▶ WHAT IS NEEDED
Take the lines of the data below from the very first through the line containing "cam_d.clip_start = 0.05; cam_d.clip_end = 300" and output them exactly, pictures excluded.

▶ DATA BLOCK
★ ★ ★ ★ ★ ★ ★
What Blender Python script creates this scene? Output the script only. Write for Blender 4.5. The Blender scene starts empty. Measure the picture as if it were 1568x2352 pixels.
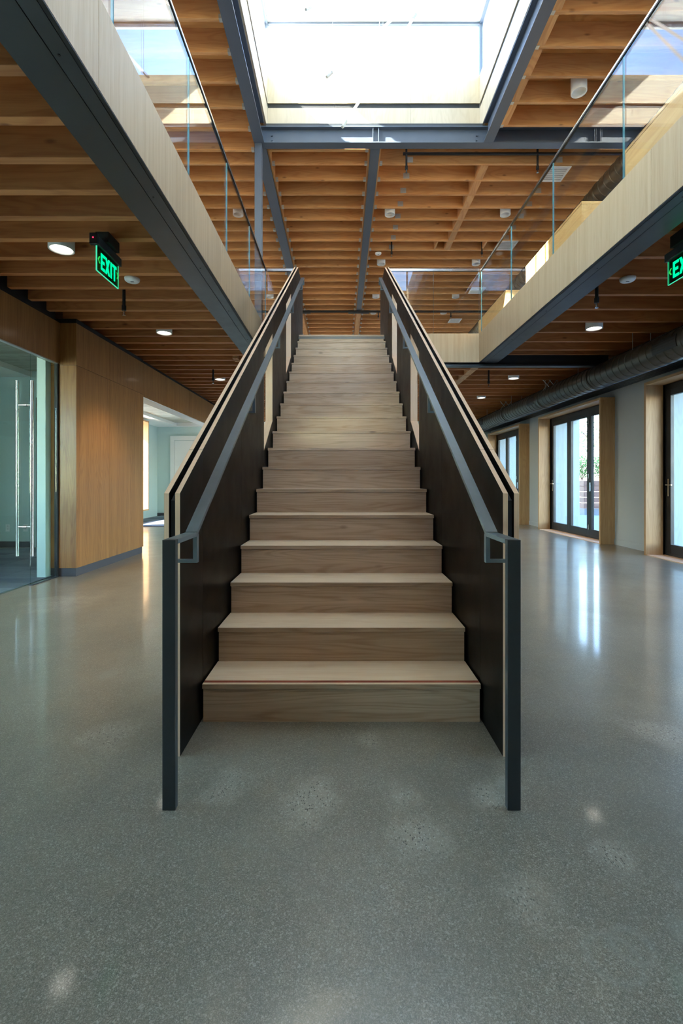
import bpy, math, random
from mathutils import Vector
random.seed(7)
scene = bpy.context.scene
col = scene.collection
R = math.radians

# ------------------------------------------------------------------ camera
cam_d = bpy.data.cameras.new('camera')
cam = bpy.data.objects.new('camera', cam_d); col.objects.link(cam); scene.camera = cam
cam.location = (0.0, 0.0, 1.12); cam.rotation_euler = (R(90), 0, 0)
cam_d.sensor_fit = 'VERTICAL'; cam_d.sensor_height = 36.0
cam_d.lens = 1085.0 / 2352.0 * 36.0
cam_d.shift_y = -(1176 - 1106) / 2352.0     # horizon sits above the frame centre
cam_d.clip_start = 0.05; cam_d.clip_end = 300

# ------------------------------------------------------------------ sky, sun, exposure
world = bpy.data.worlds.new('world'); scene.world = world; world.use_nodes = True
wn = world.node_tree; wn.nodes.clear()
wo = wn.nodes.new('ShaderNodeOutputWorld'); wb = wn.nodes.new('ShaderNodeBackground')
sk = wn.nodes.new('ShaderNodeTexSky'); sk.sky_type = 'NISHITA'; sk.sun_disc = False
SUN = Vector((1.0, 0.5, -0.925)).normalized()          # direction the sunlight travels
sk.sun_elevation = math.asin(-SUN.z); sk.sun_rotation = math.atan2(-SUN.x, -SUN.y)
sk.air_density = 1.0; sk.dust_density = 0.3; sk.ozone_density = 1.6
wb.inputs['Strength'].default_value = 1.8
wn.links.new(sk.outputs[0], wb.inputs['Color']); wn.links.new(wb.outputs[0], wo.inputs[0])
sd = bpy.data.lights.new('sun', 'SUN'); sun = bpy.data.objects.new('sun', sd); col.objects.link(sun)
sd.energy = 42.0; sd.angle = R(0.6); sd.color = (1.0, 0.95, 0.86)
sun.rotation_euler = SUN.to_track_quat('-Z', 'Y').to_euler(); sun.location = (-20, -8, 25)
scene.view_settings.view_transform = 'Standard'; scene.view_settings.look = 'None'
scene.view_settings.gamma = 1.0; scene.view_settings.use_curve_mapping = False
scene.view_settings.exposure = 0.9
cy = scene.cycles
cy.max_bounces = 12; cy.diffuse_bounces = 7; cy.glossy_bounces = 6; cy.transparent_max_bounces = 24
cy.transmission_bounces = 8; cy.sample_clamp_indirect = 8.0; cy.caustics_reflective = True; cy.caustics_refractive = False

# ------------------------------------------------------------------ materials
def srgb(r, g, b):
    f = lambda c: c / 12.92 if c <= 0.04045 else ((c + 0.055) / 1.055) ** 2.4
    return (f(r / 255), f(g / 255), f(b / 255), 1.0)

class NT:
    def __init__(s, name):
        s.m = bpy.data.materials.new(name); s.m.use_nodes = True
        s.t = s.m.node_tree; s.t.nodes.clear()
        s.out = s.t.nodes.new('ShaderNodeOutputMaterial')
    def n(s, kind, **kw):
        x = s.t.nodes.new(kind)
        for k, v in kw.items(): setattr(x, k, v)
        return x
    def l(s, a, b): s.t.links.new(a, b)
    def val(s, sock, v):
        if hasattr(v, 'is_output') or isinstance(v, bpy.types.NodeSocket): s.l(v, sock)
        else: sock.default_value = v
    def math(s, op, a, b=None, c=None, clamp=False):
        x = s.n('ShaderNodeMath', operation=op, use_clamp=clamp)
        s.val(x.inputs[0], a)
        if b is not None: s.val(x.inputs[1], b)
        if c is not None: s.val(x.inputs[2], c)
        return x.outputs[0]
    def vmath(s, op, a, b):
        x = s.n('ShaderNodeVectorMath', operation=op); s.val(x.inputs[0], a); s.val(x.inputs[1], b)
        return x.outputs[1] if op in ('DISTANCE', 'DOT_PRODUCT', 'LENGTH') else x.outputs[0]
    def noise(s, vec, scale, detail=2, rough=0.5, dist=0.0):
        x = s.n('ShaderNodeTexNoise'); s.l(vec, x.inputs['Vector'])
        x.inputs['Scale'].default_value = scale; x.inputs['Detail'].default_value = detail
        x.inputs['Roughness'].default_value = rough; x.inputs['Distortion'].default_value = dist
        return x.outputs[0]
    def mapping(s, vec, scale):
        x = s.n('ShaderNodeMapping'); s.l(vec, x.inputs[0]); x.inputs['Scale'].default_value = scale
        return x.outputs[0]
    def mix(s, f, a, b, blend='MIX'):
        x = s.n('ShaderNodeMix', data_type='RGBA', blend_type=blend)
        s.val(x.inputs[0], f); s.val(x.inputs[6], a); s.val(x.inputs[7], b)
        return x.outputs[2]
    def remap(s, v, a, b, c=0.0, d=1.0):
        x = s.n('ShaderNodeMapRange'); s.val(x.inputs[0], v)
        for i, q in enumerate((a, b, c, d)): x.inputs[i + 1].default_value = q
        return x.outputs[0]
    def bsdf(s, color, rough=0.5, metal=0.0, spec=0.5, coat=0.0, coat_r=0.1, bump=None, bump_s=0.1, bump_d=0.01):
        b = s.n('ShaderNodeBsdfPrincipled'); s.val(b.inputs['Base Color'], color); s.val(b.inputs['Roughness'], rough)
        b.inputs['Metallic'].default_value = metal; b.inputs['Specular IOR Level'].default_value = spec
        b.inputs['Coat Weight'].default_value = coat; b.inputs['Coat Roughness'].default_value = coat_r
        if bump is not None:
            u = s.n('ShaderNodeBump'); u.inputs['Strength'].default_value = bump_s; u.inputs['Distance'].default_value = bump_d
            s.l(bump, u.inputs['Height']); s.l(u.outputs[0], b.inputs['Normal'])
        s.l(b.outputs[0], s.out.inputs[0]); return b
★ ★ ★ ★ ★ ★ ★
▶ SOLUTION TO THE EXERCISE
What Blender Python script creates this scene? Output the script only. Write for Blender 4.5. The Blender scene starts empty. Measure the picture as if it were 1568x2352 pixels.
import bpy, math, random
from mathutils import Vector
random.seed(7)
scene = bpy.context.scene
col = scene.collection
R = math.radians

# ------------------------------------------------------------------ camera
cam_d = bpy.data.cameras.new('camera')
cam = bpy.data.objects.new('camera', cam_d); col.objects.link(cam); scene.camera = cam
cam.location = (0.0, 0.0, 1.12); cam.rotation_euler = (R(90), 0, 0)
cam_d.sensor_fit = 'VERTICAL'; cam_d.sensor_height = 36.0
cam_d.lens = 1085.0 / 2352.0 * 36.0
cam_d.shift_y = -(1176 - 1106) / 2352.0     # horizon sits above the frame centre
cam_d.clip_start = 0.05; cam_d.clip_end = 300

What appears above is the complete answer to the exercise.